I was first exposed as a geology student I suppose. Endless field trips either to or across the area. Spent a few years working out of the Texas Panhandle, logging wells across Oklahoma, Kansas, New Mexico and Colorado. While there I became a bit of a student of the area’s history, the Llano Estacado, and looked upon each job as an opportunity to explore even more of what was a remarkable chapter in this country’s migration west.

I married into a family that ranches extensively across the plains. We’ve a pretty big chunk of it and lease a fair bit more. Getting into the nooks and crannies, the old settlememts, the abandoned homesteads, it just fascinates me endlessly. I can show you Anasazi paintings on our cliff walls and walking down a few miles there are cowboy scratchings, sometimes with pictures, from wanderings in the 1800s and later cattle drives. Some folks are bored by the plains. I think they’re magnificent.

I always heard the opposite–that “prairies” referred to the wet tall-grass prairies that we have here in Illinois, whereas the dry short-grass steppe farther west was the “Great Plains”.

I love the Great Plains (by my definition), but the prairie bores me, because I’m too close to it and see it all the time. Most of it is corn fields anyway.

I’ve never seen it. I grew up in Florida and the farthest west I’ve been in a car is Laredo. I’ve flown to California multiple times but have never seent he in between close-up. I keep meaning to do that one day…

Probably the more commonly recognized definitions of the terms are reflected here and here. I’ve seen tall-grass prairie in Kansas and Missouri.

Nope, at least I don’t think so. The only really open land I’ve seen was from Denver to Fort Collins, and Fort Collins to Cheyenne and I don’t think that fits the definition? Also Arizona, but I assume that was desert only.
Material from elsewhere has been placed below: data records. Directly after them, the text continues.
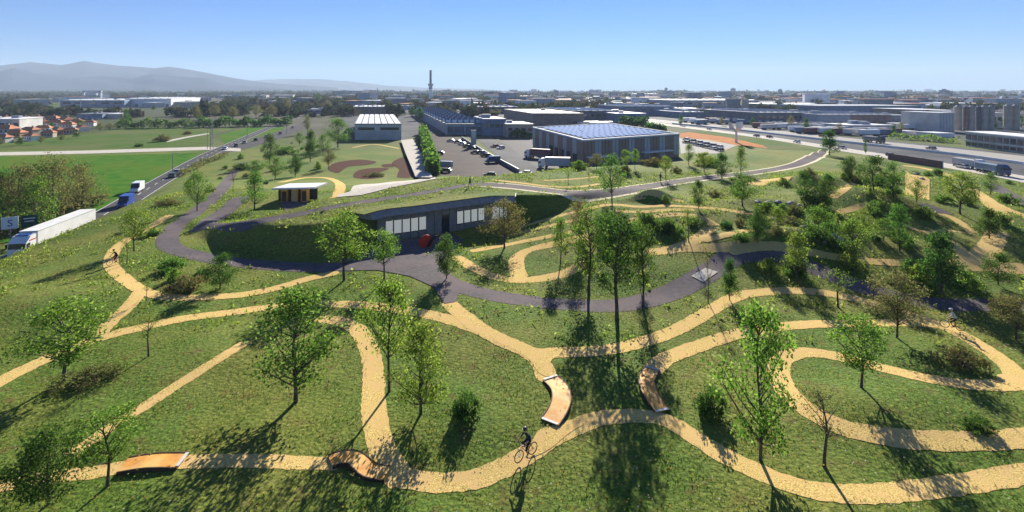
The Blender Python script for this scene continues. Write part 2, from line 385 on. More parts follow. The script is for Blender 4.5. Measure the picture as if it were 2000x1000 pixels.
def ribbon(name, px, w, m, rough=.10, caps=False, step=.4, lift=None, off=0.0, XY=None, kind='structure', nacross=5, zf=None):
    X, Y = XY if XY is not None else wline(px, step)
    tx = np.gradient(X); ty = np.gradient(Y); L = np.hypot(tx, ty)+1e-9; nx, ny = -ty/L, tx/L
    X = X+nx*off; Y = Y+ny*off
    if caps:
        s = np.concatenate([[0], np.cumsum(np.hypot(np.diff(X), np.diff(Y)))]); r = w*.5
        ext = lambda A, sg: A
        e0 = (X[0]-tx[0]/L[0]*r*.8, Y[0]-ty[0]/L[0]*r*.8); e1 = (X[-1]+tx[-1]/L[-1]*r*.8, Y[-1]+ty[-1]/L[-1]*r*.8)
        f0 = [.98, .9, .75, .5, .25, .1, .03]
        X = np.concatenate([[e0[0]+(X[0]-e0[0])*(1-f) for f in f0], X, [X[-1]+(e1[0]-X[-1])*(1-f) for f in f0[::-1]]]); Y = np.concatenate([[e0[1]+(Y[0]-e0[1])*(1-f) for f in f0], Y, [Y[-1]+(e1[1]-Y[-1])*(1-f) for f in f0[::-1]]])
        tx = np.gradient(X); ty = np.gradient(Y); L = np.hypot(tx, ty)+1e-9; nx, ny = -ty/L, tx/L
        s = np.concatenate([[0], np.cumsum(np.hypot(np.diff(X), np.diff(Y)))]); e = np.minimum(s, s[-1]-s)
        cf = np.sqrt(np.clip(1-(1-np.clip(e/r, 0, 1))**2, .0004, 1))
    n = len(X); wl_ = np.full(n, w/2.)+NR.uniform(-rough, rough, n); wr_ = np.full(n, w/2.)+NR.uniform(-rough, rough, n)
    if caps: wl_ = wl_*cf; wr_ = wr_*cf
    _lift[0] += 1; lf = (.012+.0018*(_lift[0] % 12)) if lift is None else lift
    cols = []
    for k in range(nacross):
        t = k/(nacross-1)*2-1; ww = np.where(t < 0, wl_, wr_)*t
        x = X+nx*ww; y = Y+ny*ww; z = (zt(x, y) if zf is None else zf(x, y))+lf
        cols.append(np.stack([x, y, z], -1))
    V = np.stack(cols, 1).reshape(-1, 3)
    i = np.arange(n-1)[:, None]*nacross; j = np.arange(nacross-1)[None, :]
    Q = np.stack([i+j+1, i+j, i+j+nacross, i+j+1+nacross], -1).reshape(-1, 4)[:, ::-1]
    if kind == 'structure' and m in ('dirt', 'asph', 'sand', 'pale', 'wood', 'road'):
        for a, b in zip(X[::2], Y[::2]): MASK.append((a, b, w/2.))
    me = bignp(name, V, Q, m, smoothed=True); me.flip_normals() if me.polygons[0].normal.z < 0 else None
    o = place(name, me)
    if kind: tag(o, kind=kind)
    return o
def patch(name, px, m, z=None, lift=.05, res=1.5):
    """polygon of the photograph laid on the ground as a fine sheet"""
    if z is None: W = [G(*p)[:2] for p in px]
    else: W = [P0(p[0], p[1], z)[:2] for p in px]
    W = np.array(W)
    if z is not None:
        mb = MB(); mb.add([(x, y, z+lift) for x, y in W], [tuple(range(len(W)))]); me = mb.mesh(name, m)
        if me.polygons[0].normal.z < 0: me.flip_normals()
        return tag(place(name, me), kind='structure')
    import bmesh
    bm = bmesh.new(); x0, y0 = W.min(0); x1, y1 = W.max(0)
    f = bm.faces.new([bm.verts.new((x, y, 0)) for x, y in W])
    for a in np.arange(x0+res/2, x1, res): bmesh.ops.bisect_plane(bm, geom=bm.verts[:]+bm.edges[:]+bm.faces[:], plane_co=(a, 0, 0), plane_no=(1, 0, 0))
    for b in np.arange(y0+res/2, y1, res): bmesh.ops.bisect_plane(bm, geom=bm.verts[:]+bm.edges[:]+bm.faces[:], plane_co=(0, b, 0), plane_no=(0, 1, 0))
    for v in bm.verts: v.co.z = float(zt(v.co.x, v.co.y))+lift
    if sum(f.normal.z for f in bm.faces) == 0: bm.normal_update()
    bm.normal_update()
    if sum(f.normal.z for f in bm.faces) < 0: bmesh.ops.reverse_faces(bm, faces=bm.faces[:])
    me = bpy.data.meshes.new(name); bm.to_mesh(me); bm.free(); me.materials.append(M[m])
    for a in np.arange(x0, x1, .6):
        for b in np.arange(y0, y1, .6):
            if inside(W, a, b): MASK.append((a, b, .5))
    return tag(place(name, me), kind='structure')
def inside(W, x, y):
    c = False; n = len(W)
    for i in range(n):
        a, b = W[i], W[i-1]
        if (a[1] > y) != (b[1] > y) and x < (b[0]-a[0])*(y-a[1])/(b[1]-a[1])+a[0]: c = not c
    return c

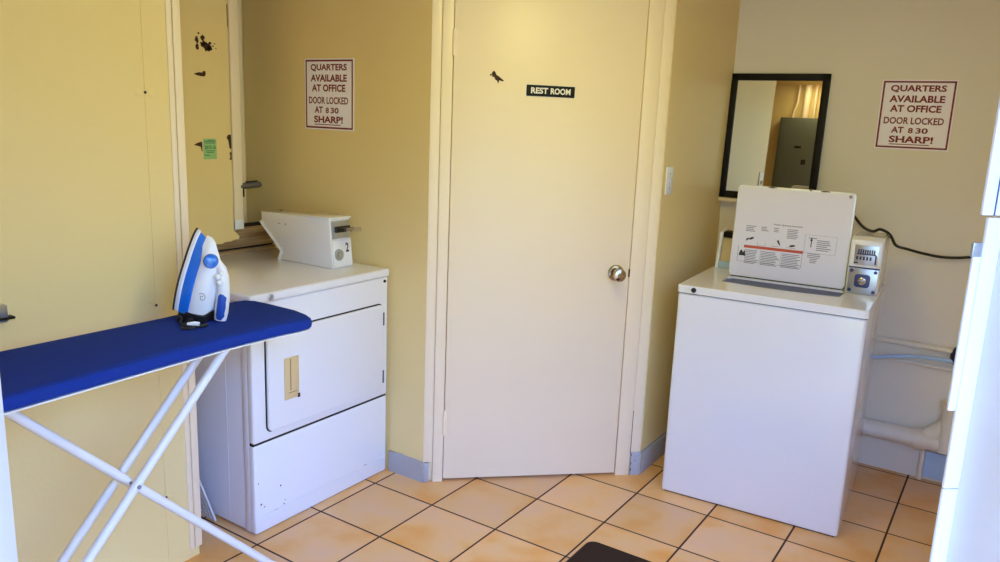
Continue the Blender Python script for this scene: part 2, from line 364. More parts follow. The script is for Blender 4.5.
for pts in [[(0.3328, 1.6442), (0.3478, 1.6498), (0.3618, 1.6526), (0.3711, 1.6508), (0.3777, 1.6582), (0.387, 1.6582), (0.3889, 1.6461), (0.3833, 1.6368), (0.3665, 1.6368), (0.3478, 1.6396)], [(0.3216, 1.3641), (0.3366, 1.3725), (0.3543, 1.3772), (0.3599, 1.3763), (0.3599, 1.338), (0.3562, 1.3408), (0.3534, 1.3567), (0.3366, 1.3613)], [(0.4785, 1.395), (0.4878, 1.4062), (0.5009, 1.4062), (0.5009, 1.3473), (0.4925, 1.3483), (0.4878, 1.38)], [(0.4916, 1.3315), (0.5009, 1.3352), (0.5009, 1.3007), (0.4897, 1.3025), (0.4953, 1.3147)], [(0.4981, 1.9309), (0.5014, 1.9309), (0.5014, 1.8375), (0.499, 1.8468)]]:
    chip(c, pts)
c.build('paint_chip', BROWNCHIP, wp)
hb = MB(); hb.tube([(-.735, 0.5394, 1.186), (-.735, .640, 1.190), (-.735, .652, 1.190)], [.013, .0145, .011], 16); hb.build('handle', mat('dull_grey_metal', (120, 124, 134), .35, metal=.8), wp)
MB().box((-.740, 0.5494, 1.140), (-.728, 0.5614, 1.200), .002).build('handle_plate', DARK, wp)
MB().tube([(-.735, .575, 1.203), (-.735, .635, 1.2045)], .004, 8).build('handle_shade', DARK, wp)  # dark line painting shade along the top of the handle
st = thing('inspection_sticker', 'small green paper sticker on the chipped cream panel', 'sticker', (-.730, 0.3954, 1.3053))
MB(FP).box((0.3646, 1.3063, .0008), (0.4271, 1.3894, .0014)).build('paper', GREENP, st)
s = MB(FP); text_into(s, '2015-16', 0.3702, 1.3473, 0.4225, 1.3623, .0014, .02)
for z, a, b in ((1.3772, 0.3683, 0.4225), (1.3819, 0.3851, 0.4178), (1.3707, 0.3721, 0.4206), (1.3389, 0.3758, 0.4178), (1.3324, 0.3795, 0.4131), (1.3212, 0.3683, 0.3945)):
    s.box((a, z, .0014), (b, z + .0026, .0018))
s.build('print', GREENINK, st)
struct('trim_6', MB().tube([(-.945, .722, .02), (-.945, .722, HC)], .018, 16), CREAM, 'yellow painted pipe in the corner of the alcove', 'pipe')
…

Born & bred Dutch here. Cool picture of a remarkable landscape, thanks for drawing my attention to it.

The flatness, my Dutch eyes can deal with. The dryness, not so much. The sheer expanse of the nothingness, of the vast, vast emptiness…very hard to take in.

Who owns all that land?

Guessing from the vegetation and fencing, somebody who grazes livestock.

My family is from Nebraska, and I grew up there, and they own lots of land in Nebraska, Colorado, and Kansas. Most of the time, the prarie just looks empty and bare… and then there are days when you look around for miles and look up and the sky just goes on forever.

Sort of the same feeling you can get out in the ocean, really.

I have flown over it. Repeatedly.

Back in '96 we drove from Ontario to Alberta, mostly taking a shortcut along US Highway 2 so that we could get cheaper fuel and not go north of the Great Lakes. I’d never seen the Prairies before; I found it fascinating. Big Sky Country indeed, just like my mother said.

Seen it? I grew up in it. I live in it. That photo link that **Wolfman ** posted? I’ve been there! I don’t mean I’ve been to a spot like that, I mean I have been to that spot! It’s north of I-76, up near the Weld County Line. My brother and I went prairie dog hunting up there (shortly after some guy from Denver sucked a bunch of Boulder County prairie dogs into a big truck and then released 'em just about where that photo was taken.)

Nothing more to add – just wanted to say, “Holy crap! I’ve been there!”

It looks an awful lot like the view out my back door, too.

Never been. The furthest I’ve been from Chicago (within the boundaires of the Midwest) is Peoria.

I’ve driven across parts of it a few times. The view that impressed me the most was approaching from the west, coming over some mountains (the Divide? I don’t know).

Suddenly everything just opened up. There was nothing ahead of us or on either side – just land and sky forever. It felt like flying.

I love it. I love those parts of South Dakota, Colorado, Wyoming, Kansas, Nebraska where you notice a single lonely bush off in the distance because it’s the only vegetation in sight. And those abandoned buildings – little sheds and houses. Awesome, that someone built and used them.

I’ll bet there’s some great stargazing out there.

Nope, and I was born and raised in Illinois. I’ve seen some “restored grasslands” within the city of Chicago, and plenty of corn and soybean fields, but never seen either prairie or High Plains, no matter how we define it.